== Required work ==
Among the entries below, find the line with "Model this scene", then quote it and each following line up to and including the line with "F_PX, PITCH, ROLL, CAM_H", and nothing else.

____

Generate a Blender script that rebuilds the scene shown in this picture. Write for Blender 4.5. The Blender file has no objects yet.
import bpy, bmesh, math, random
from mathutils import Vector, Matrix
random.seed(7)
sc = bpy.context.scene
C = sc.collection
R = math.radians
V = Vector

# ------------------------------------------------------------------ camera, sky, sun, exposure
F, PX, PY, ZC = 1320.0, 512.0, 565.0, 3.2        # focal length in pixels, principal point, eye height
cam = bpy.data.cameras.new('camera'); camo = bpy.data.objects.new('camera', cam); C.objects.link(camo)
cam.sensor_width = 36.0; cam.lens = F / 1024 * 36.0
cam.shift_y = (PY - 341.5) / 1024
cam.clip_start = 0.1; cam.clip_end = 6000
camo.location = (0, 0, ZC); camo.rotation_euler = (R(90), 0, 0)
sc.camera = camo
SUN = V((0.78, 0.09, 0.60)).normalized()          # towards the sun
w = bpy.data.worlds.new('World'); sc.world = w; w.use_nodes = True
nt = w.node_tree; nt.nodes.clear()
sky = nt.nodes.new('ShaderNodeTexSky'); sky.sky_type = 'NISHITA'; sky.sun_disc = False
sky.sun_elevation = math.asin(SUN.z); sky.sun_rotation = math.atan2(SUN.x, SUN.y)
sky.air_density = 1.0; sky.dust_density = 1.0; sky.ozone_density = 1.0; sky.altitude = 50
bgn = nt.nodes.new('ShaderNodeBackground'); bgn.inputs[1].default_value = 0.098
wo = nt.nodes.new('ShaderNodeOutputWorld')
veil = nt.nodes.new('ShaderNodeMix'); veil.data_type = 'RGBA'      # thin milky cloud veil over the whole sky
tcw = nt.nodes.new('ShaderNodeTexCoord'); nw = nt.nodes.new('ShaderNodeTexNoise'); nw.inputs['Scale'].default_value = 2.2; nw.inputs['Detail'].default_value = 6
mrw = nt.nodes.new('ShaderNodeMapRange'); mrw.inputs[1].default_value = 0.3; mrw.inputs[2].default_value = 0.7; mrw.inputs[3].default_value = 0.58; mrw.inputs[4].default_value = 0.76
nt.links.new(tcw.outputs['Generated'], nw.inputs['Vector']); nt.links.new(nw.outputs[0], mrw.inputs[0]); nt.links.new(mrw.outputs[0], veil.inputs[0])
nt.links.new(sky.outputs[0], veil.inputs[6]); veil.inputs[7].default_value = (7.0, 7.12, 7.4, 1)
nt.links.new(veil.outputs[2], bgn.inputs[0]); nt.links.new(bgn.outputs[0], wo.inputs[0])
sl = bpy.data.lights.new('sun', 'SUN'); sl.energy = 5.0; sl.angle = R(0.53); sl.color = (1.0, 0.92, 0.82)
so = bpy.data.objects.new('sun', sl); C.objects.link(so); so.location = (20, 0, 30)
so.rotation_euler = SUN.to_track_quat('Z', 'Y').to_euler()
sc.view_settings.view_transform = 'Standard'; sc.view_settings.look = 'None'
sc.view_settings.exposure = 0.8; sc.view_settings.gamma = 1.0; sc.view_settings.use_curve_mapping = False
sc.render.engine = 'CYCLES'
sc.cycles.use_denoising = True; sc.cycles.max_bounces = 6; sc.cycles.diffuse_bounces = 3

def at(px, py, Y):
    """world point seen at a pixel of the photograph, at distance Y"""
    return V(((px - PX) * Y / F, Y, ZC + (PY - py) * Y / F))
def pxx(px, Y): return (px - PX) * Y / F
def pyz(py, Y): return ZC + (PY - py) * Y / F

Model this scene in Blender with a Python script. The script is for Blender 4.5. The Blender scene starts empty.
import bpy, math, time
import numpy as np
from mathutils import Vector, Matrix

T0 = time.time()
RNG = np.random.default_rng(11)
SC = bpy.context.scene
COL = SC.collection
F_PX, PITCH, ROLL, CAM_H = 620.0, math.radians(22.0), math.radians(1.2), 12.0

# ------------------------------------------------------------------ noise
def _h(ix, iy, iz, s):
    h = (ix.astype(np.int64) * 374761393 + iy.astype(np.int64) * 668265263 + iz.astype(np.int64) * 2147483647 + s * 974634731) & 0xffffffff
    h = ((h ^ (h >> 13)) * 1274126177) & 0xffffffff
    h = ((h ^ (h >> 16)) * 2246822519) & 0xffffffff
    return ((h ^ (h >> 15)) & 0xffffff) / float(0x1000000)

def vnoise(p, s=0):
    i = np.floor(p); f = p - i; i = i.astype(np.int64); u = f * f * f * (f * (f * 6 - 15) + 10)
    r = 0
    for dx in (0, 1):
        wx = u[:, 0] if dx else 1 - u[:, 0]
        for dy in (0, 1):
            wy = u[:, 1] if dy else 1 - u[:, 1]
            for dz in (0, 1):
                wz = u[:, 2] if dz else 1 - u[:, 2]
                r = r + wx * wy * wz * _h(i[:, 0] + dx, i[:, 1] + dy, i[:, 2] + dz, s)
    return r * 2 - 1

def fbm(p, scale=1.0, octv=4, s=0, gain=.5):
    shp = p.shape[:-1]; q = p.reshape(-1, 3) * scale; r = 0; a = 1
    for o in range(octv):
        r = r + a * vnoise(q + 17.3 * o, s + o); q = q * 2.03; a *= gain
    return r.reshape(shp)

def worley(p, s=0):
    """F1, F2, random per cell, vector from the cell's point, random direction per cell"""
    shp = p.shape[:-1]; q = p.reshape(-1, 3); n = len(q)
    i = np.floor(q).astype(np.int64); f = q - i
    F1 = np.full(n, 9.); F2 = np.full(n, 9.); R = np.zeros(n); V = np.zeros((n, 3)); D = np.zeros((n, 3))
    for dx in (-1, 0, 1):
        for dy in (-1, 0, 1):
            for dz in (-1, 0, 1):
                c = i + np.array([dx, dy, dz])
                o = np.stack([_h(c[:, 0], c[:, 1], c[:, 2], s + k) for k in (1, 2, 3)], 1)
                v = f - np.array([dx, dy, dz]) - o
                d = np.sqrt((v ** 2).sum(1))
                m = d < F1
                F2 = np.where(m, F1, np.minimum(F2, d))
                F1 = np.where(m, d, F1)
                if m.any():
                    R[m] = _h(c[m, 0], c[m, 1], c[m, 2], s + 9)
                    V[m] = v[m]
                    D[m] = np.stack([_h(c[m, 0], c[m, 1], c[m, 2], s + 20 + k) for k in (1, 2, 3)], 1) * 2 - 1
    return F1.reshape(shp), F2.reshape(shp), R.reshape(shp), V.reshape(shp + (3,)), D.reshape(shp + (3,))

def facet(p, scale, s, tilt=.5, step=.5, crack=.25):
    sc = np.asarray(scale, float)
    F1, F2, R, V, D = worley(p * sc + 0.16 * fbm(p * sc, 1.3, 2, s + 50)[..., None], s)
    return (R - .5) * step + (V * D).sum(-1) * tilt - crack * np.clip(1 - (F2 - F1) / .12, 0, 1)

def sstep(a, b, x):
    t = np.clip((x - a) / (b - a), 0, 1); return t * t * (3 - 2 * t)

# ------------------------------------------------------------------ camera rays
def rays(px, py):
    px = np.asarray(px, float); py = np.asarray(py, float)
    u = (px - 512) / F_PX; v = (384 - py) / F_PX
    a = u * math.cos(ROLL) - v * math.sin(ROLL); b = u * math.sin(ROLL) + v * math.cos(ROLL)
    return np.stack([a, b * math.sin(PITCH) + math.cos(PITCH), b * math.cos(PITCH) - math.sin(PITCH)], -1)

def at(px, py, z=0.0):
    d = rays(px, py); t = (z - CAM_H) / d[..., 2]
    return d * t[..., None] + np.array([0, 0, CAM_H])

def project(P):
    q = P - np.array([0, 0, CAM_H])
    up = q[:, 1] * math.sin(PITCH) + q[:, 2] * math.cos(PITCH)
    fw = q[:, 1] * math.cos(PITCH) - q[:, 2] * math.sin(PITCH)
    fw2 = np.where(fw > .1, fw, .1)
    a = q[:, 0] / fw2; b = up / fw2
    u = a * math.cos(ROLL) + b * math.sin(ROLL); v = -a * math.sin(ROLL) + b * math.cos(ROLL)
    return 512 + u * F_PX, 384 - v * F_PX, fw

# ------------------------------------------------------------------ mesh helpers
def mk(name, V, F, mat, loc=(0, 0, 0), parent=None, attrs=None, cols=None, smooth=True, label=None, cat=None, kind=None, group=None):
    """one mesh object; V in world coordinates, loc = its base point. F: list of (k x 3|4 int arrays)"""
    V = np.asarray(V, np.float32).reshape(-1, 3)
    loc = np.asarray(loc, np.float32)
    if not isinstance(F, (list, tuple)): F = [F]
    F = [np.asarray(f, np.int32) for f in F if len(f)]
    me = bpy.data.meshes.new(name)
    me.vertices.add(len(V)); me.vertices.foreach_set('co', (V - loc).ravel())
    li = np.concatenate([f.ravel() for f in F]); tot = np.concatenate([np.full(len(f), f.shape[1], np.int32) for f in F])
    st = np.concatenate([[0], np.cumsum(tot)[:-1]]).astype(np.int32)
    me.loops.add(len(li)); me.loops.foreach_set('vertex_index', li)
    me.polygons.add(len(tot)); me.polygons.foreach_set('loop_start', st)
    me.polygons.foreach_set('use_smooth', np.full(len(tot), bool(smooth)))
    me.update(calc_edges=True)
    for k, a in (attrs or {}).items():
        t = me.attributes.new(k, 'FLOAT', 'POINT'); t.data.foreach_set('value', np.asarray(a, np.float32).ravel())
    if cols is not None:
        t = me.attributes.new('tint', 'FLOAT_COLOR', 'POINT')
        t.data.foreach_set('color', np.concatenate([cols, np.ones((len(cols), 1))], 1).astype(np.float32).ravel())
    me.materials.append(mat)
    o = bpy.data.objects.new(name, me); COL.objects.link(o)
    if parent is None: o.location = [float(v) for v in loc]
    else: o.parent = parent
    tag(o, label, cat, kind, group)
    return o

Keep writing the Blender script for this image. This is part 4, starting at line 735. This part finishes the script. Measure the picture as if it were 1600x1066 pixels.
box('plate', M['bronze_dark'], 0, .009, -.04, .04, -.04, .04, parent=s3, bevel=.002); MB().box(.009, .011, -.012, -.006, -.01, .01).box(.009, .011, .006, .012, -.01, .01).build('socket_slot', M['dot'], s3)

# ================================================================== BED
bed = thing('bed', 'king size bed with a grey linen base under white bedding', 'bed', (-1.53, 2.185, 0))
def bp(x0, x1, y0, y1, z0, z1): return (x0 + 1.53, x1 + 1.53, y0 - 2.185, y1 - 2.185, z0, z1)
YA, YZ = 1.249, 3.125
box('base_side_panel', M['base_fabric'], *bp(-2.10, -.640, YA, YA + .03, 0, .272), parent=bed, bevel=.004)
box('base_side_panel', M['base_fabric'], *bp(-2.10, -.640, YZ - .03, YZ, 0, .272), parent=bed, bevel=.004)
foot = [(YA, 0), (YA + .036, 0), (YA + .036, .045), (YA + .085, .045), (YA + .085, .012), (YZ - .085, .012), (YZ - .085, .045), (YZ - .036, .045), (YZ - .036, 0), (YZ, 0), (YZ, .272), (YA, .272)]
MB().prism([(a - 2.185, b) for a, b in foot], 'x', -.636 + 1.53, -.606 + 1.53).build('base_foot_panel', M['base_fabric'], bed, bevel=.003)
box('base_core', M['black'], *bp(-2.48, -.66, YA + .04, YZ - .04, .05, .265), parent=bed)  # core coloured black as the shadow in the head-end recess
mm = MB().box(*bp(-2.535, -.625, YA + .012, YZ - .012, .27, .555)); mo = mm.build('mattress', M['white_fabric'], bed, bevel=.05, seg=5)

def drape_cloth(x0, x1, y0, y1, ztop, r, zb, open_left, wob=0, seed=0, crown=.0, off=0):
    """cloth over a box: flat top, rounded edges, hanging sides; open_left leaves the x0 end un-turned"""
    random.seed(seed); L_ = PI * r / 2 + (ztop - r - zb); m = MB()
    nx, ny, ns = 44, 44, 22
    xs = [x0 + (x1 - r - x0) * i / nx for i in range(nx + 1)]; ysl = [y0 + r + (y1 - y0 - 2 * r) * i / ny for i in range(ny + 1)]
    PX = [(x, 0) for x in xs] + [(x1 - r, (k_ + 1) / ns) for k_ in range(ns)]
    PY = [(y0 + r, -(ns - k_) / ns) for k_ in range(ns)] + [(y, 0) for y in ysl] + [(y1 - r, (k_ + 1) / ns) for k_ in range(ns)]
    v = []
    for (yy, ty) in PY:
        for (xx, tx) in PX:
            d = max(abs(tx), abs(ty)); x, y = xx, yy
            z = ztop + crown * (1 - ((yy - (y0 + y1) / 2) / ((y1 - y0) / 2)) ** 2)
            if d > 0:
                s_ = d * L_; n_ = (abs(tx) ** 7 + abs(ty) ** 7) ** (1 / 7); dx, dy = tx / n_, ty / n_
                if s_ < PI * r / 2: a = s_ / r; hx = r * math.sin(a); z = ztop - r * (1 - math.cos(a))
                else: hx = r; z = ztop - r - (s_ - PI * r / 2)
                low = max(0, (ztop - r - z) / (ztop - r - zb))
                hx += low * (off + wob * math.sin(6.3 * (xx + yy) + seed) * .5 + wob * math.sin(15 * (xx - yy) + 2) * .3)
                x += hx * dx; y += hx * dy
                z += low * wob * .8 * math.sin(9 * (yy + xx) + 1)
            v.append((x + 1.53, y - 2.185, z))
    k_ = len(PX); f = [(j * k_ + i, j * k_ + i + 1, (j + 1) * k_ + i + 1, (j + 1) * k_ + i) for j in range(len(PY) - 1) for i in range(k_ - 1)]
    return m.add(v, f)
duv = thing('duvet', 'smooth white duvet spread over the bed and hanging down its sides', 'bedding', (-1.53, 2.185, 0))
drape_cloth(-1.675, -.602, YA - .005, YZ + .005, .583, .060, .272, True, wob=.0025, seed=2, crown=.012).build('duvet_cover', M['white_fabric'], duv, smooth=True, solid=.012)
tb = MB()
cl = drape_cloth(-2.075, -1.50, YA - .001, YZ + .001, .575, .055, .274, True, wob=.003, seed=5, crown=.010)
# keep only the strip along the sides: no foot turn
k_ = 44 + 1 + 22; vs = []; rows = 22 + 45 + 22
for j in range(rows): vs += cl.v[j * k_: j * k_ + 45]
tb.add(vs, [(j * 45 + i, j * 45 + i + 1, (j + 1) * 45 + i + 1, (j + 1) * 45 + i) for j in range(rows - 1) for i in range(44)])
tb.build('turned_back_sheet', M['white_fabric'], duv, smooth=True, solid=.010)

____

== Answer for the task ==
Model this scene in Blender with a Python script. The script is for Blender 4.5. The Blender scene starts empty.
import bpy, math, time
import numpy as np
from mathutils import Vector, Matrix

T0 = time.time()
RNG = np.random.default_rng(11)
SC = bpy.context.scene
COL = SC.collection
F_PX, PITCH, ROLL, CAM_H = 620.0, math.radians(22.0), math.radians(1.2), 12.0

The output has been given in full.